Part 3 of a discussion on lawyers Three Step Trust Reconciliation.
Step 2: Trust Cash Books and Banks
In Part 2 we saw that Step One requires a high level overview of the trust. Start the trust reconciliation with simply comparing the total trust assets to the total trust liabilities.
Verification
While Step One requires a very high level test to confirm that the trust assets and liabilities correspond, the next steps require internal verification.
Trust Ledger = Trust Cash
We must verify the internal consistency of the reports we rely on.
Now we investigate the trust cash books, the bank reconciliation and the bank statements.
Trust Cash Books & Bank accounts
Money is typically not kept on the premises. A common feature of trust accounting is that the trust assets must be secured. In the event of trust cash, this is done in a banking account.
Most jurisdictions have clear rules on which kind of bank account is allowed for use as a lawyers trust account. Generally these accounts will be at established banks or similar. Make sure that the bank you choose is approved.
Traditionally it was not uncommon for a law firm to manage multiple such trust bank accounts. Either a bank account for each client, or bank accounts per practice area, depending on need and regulation.
Each bank account should match a corresponding cash book in the law firms accounting records. Historically a cash book was a massive hard cover book, with analysis columns, used to capture and reflect cash received and paid out.
Bank Reconciliation
Process and Report
To reconcile, or reconciliation mean both
- a process, where by transactions on one report are matched individually to corresponding items on another report, which results in a report; and
- a document, printed out, confirming the result of the matching process, indicating the balances and transactions outstanding.
Reconciliation Process
Bank Reconciliation refers to a process of comparing the transactions on the cash book with the corresponding transactions on the bank statement. This is a recurring event which closely follows reporting periods such as month ends, or quarters. It can be done weekly, and should not be postponed beyond a quarter.
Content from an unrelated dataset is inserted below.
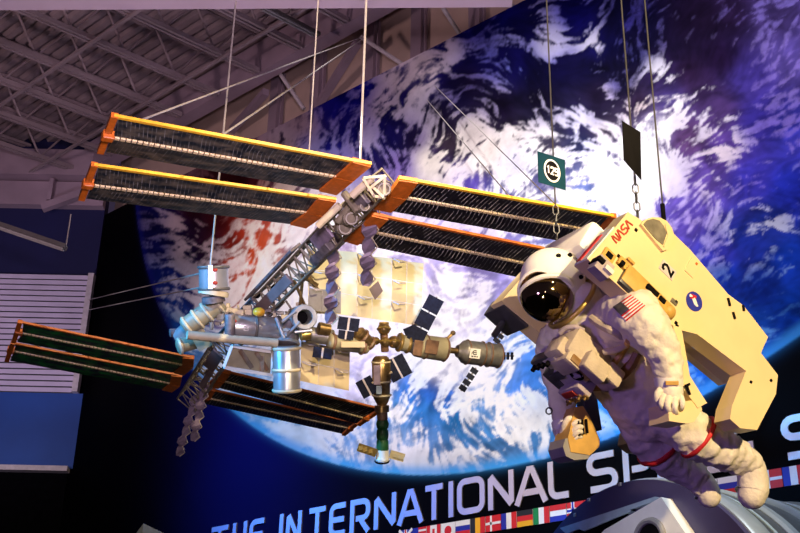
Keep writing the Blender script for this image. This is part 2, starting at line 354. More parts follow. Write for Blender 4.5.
# x, y, ground colour, cloud colour, cloud cover; stage-light tints are mixed into the print colours
SW = [
 (300,122,(90,75,95),(150,130,140),.4),(330,110,(15,12,110),(120,110,190),.25),(360,95,(12,10,120),(130,120,190),.3),(385,105,(20,15,90),(190,180,200),.6),
 (405,78,(40,30,110),(215,205,215),.85),(425,68,(30,22,100),(225,215,220),.85),(440,45,(15,12,90),(200,190,215),.5),(470,25,(8,6,90),(80,75,190),.2),
 (495,12,(8,8,100),(90,90,200),.2),(520,40,(8,6,60),(140,140,215),.35),(550,45,(15,12,60),(190,190,225),.7),(595,45,(15,12,70),(205,205,225),.75),(575,15,(8,6,80),(90,90,200),.25),
 (560,70,(8,6,45),(90,90,180),.3),(520,65,(8,6,60),(90,100,190),.35),(470,85,(12,6,30),(90,80,140),.2),(500,110,(12,5,28),(140,130,170),.2),(540,100,(10,6,25),(160,155,185),.25),
 (610,70,(8,6,35),(100,100,170),.2),(625,20,(6,5,40),(50,45,140),.2),(650,40,(10,8,40),(80,75,150),.15),(690,30,(22,12,38),(90,80,130),.1),(730,15,(40,25,60),(110,95,170),.2),
 (775,15,(75,60,120),(130,115,200),.4),(790,60,(100,85,170),(150,130,220),.4),(720,60,(40,22,62),(130,110,170),.12),(690,75,(40,22,55),(190,180,200),.25),(600,95,(20,12,35),(180,170,200),.4),
 (580,120,(25,20,60),(200,200,225),.55),(660,70,(45,30,75),(225,225,235),.6),(670,100,(70,55,120),(245,240,245),.8),(655,125,(120,110,150),(255,255,255),.95),(640,105,(40,25,50),(205,190,190),.5),
 (700,90,(60,40,85),(225,220,235),.5),(720,110,(85,60,120),(235,230,240),.5),(750,80,(80,65,165),(130,110,210),.3),(760,120,(72,60,180),(140,120,225),.3),(790,130,(70,70,200),(150,130,230),.3),
 (690,140,(105,70,125),(215,205,225),.4),(720,150,(95,65,150),(235,220,230),.4),(700,180,(100,75,165),(205,190,225),.35),(690,215,(95,75,180),(170,150,225),.3),(750,180,(60,55,175),(140,120,215),.3),
 (790,190,(35,50,180),(100,110,215),.3),(720,250,(50,50,165),(150,140,215),.3),(770,225,(30,50,150),(200,205,230),.6),(745,240,(25,45,150),(185,190,225),.5),(790,260,(15,55,165),(120,160,215),.4),
 (725,275,(15,45,150),(80,110,190),.3),(760,290,(8,40,135),(50,95,180),.2),(790,310,(8,55,160),(60,120,200),.3),(755,330,(20,70,165),(90,150,215),.4),(730,340,(25,80,175),(110,160,220),.4),
 (640,150,(90,80,115),(255,255,255),.85),(650,180,(120,110,190),(255,255,255),.9),(620,185,(70,75,120),(250,250,255),.7),(605,130,(70,60,80),(235,230,235),.6),(600,165,(120,120,160),(255,255,255),.85),
 (580,195,(100,120,180),(255,255,255),.8),(590,205,(50,90,170),(240,245,255),.7),(560,195,(110,110,160),(255,255,255),.8),(545,150,(60,55,75),(240,238,235),.62),(585,145,(25,30,65),(200,205,235),.4),
 (515,165,(45,65,120),(215,215,230),.5),(530,185,(100,100,150),(255,255,255),.78),(500,190,(80,80,140),(235,235,245),.75),(480,165,(70,60,80),(235,230,220),.75),(450,145,(45,35,45),(225,218,205),.6),
 (430,160,(60,45,85),(230,222,210),.75),(470,180,(90,75,165),(215,205,225),.6),(490,150,(60,45,60),(225,215,205),.7),(415,140,(20,12,45),(120,105,150),.3),(440,120,(15,8,32),(150,140,160),.3),(475,135,(35,25,40),(190,180,175),.5),
 (510,135,(30,22,40),(215,210,205),.55),(390,140,(14,10,70),(120,110,180),.4),(365,140,(14,12,80),(175,165,205),.4),(350,160,(18,14,95),(130,120,190),.35),(400,165,(25,15,60),(120,100,170),.4),
 (330,150,(18,18,110),(130,130,200),.45),(310,150,(35,35,120),(150,145,200),.5),(285,145,(50,40,60),(165,150,160),.5),(260,170,(70,14,18),(170,120,110),.25),(285,185,(110,70,80),(215,190,175),.6),(230,180,(50,12,16),(140,60,50),.2),
 (320,185,(90,80,120),(225,215,220),.7),(205,190,(40,12,22),(120,80,90),.2),(190,212,(48,10,16),(110,60,70),.12),(220,222,(70,14,14),(150,90,80),.2),(245,225,(170,50,25),(235,220,205),.33),
 (235,245,(120,28,20),(240,230,220),.3),(255,245,(195,70,25),(245,235,220),.33),(270,240,(195,85,50),(250,240,230),.48),(235,265,(195,75,35),(240,220,215),.33),(255,268,(205,80,30),(255,245,235),.36),(240,290,(195,95,70),(250,235,230),.45),
 (275,265,(200,130,110),(255,252,248),.72),(300,245,(150,130,170),(250,245,248),.88),(310,230,(130,100,150),(250,240,240),.85),(330,240,(150,130,170),(250,245,250),.9),(255,300,(195,130,120),(250,240,240),.65),(300,290,(170,170,205),(240,240,250),.9),
 (145,205,(12,12,80),(60,55,130),.15),(160,215,(15,18,85),(165,155,180),.4),(175,225,(30,25,80),(205,190,195),.5),(195,230,(40,20,50),(200,180,190),.45),(160,245,(15,22,100),(90,95,165),.4),(185,250,(20,20,75),(215,205,210),.5),
 (205,255,(45,25,55),(225,210,215),.5),(175,275,(12,40,125),(190,200,225),.5),(190,268,(30,40,110),(215,215,230),.6),(175,300,(15,60,150),(190,205,230),.6),(165,315,(15,60,150),(120,165,215),.5),(195,295,(18,28,105),(210,205,220),.5),(175,330,(20,80,170),(140,180,220),.5),(185,345,(70,130,200),(190,215,235),.6),
 (420,270,(175,165,215),(230,222,238),.8),(455,245,(170,155,215),(215,205,235),.6),(480,265,(150,135,205),(215,205,235),.5),(500,285,(160,150,215),(235,230,245),.6),(455,285,(185,175,215),(245,242,248),.8),(430,310,(205,200,220),(252,250,252),.9),
 (465,315,(200,190,215),(255,253,253),.95),(500,320,(175,180,220),(252,252,255),.85),(480,290,(160,150,210),(240,235,245),.7),(515,335,(110,150,215),(235,240,250),.7),(450,350,(210,205,220),(255,255,255),.95),(440,375,(195,195,215),(255,255,255),.9),
 (480,375,(200,205,225),(255,255,255),.93),(510,365,(110,150,215),(245,248,255),.75),(525,345,(70,130,220),(215,230,250),.6),(520,390,(70,130,220),(225,235,250),.6),(530,370,(60,130,225),(200,222,250),.5),(540,400,(60,130,215),(215,228,245),.5),
 (410,395,(40,110,200),(225,232,245),.55),(430,393,(30,95,195),(205,222,245),.5),(450,395,(35,105,205),(230,238,250),.6),(400,410,(80,140,205),(235,235,240),.65),(425,410,(45,115,190),(240,240,242),.65),(455,418,(30,110,175),(225,232,240),.6),
 (480,400,(90,150,215),(250,252,255),.75),(500,410,(100,150,210),(252,252,255),.85),(520,425,(80,130,190),(235,238,240),.7),(490,430,(60,120,180),(235,236,240),.7),(460,440,(50,110,170),(220,222,228),.7),(430,445,(80,120,175),(215,215,225),.75),
 (545,430,(60,120,175),(225,228,230),.6),(560,415,(50,110,185),(225,228,235),.55),(400,445,(110,140,185),(210,210,222),.8),(370,440,(110,140,190),(200,205,220),.8),(345,425,(90,140,200),(205,212,226),.75),(350,395,(190,185,215),(225,222,236),.8),(375,365,(180,170,215),(230,225,240),.85),(360,360,(170,165,210),(225,220,240),.85),
 (320,420,(110,150,200),(195,205,222),.75),(300,430,(90,150,205),(170,195,220),.75),(270,415,(90,160,215),(165,195,222),.75),(330,390,(150,170,205),(200,205,222),.7),(250,400,(110,175,225),(175,205,230),.7),(230,365,(130,175,225),(200,215,235),.8),(290,345,(120,160,215),(205,215,235),.8),
 (600,400,(60,140,220),(140,190,235),.4),(590,430,(70,130,190),(200,212,225),.5),(620,400,(50,120,200),(120,175,225),.4),(660,400,(35,100,190),(100,160,220),.35),(700,370,(30,100,190),(100,160,220),.35),(560,310,(130,150,215),(235,238,248),.7),(600,300,(110,110,200),(200,195,235),.5),(650,260,(95,80,190),(180,165,230),.4),
 (612,45,(6,5,45),(60,60,150),.08),(635,55,(8,6,40),(70,70,150),.1),(620,85,(10,8,35),(80,75,140),.15),(640,20,(8,6,40),(70,65,150),.1),(585,70,(8,6,40),(90,90,170),.15),(600,115,(20,14,40),(150,145,180),.35),(535,75,(8,6,40),(100,100,180),.2),(490,60,(8,5,60),(90,90,180),.2),(455,95,(10,6,40),(110,100,160),.2),(705,20,(30,18,45),(80,70,120),.08),(670,45,(20,12,40),(90,80,140),.15),(345,130,(18,14,100),(120,115,190),.3),(345,100,(8,8,100),(80,80,180),.2),(215,210,(60,18,22),(140,90,80),.15),(210,240,(60,25,40),(200,180,180),.4),(150,225,(12,14,85),(120,115,170),.25),(158,275,(10,30,110),(110,130,190),.3),(200,275,(60,35,70),(225,215,220),.55),(665,185,(110,90,180),(230,220,245),.5),(470,200,(80,70,150),(225,215,235),.6),
 (460,472,(130,150,185),(195,200,215),.8),(420,470,(110,150,195),(190,198,215),.8),(850,100,(70,65,190),(130,115,215),.3),(850,250,(20,55,160),(80,120,200),.3),(850,0,(70,60,150),(120,110,200),.3)]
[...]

Regardless of local regulation it is recommended that bank reconciliations are conducted frequently. Not only does it verify that the trust cash book corresponds to the trust bank account, it also acts as an early fraud detection and warning mechanism.
Note that the bank statement reflects transactions “in the real world” as processed by the bank. We can not change the bank statement.
What we can change is the cash book. This means that as the bank statement is inspected, the cash book must be compared one transaction at a time, to make sure the transactions correspond. In the event of transactions which occur on the bank statement and not on the cash book, these must be placed on the cash book. An example would be a direct deposit, or fund transfer. Money has been received, but the client has not informed us of this fact yet. A new receipt must be posted to the client trust ledger account to benefit the client, and update the cash book balance. This is a practical application of the rule of thumb “put it where it isn’t”. Note that all transactions reflected on the bank statement must appear on the cash book.
Cash book transactions may not all reflect on the bank statement. These are shown as outstanding transactions. For example, in the event that a cheque (or check in the USA) is drawn on the trust banking account, this may appear on the cash book, but as it has not been presented to the bank for payment, it does not appear on the bank statement. It is shown as outstanding.
Reconciliation Document
It is an error to assume that the trust cash book and bank statement balances must match. Outstanding transactions will affect these balances.
Only after ALL transactions have been accounted for, either as matching both the cash book and bank statement, or as outstanding, will the balances match.
The result of a successful reconciliation process must be an accurate bank reconciliation report document which confirms the balances.
A bank reconciliation report document should at least contain the following:
- the bank balance (from the bank statement)
- the cash book balance (system generated)
- the difference between the bank balance and the cash book balance
- any outstanding transactions
Bank Reconciliation Document |
A screenshot of a bank reconciliation showing the bank balance, the cash book balance, the total of outstanding transactions, and the 0.00 recon result. Outstanding transactions are listed below. |
Note that on an accurate and complete bank reconciliation, the difference should be nil: 0.00 indicates that all transactions are accounted for.
Outstanding transactions represent those transactions which we have entered into the system, which does not yet reflect on the bank statement. Inspect the outstanding items for stale transactions.
Step Two
Comparing cash book and bank balances is itself a process that requires three documents:
- Cash Book
- Reconciliation
- Bank Statement
Trust Cash = Trust Bank +/- Recon
The reconciliation report will indicate and confirm the correspondence of the trust cash book with bank statement balance.
In the event that a bank reconciliation is incomplete or inaccurate, the only conclusion to be drawn is that the cash book does not match up to the bank statement. This means that the first part of the verification process has failed. One of the primary reports used in the trust reconciliation is unreliable, and as a consequence the trust reconciliation has failed.
Step 1 | Trust Ledger = Trust Cash |
Step 2 | Trust Cash = Trust Bank +/- Recon |
Verification of the Trust Cash in Step Two, ensures that at least one part of our trust position has been confirmed.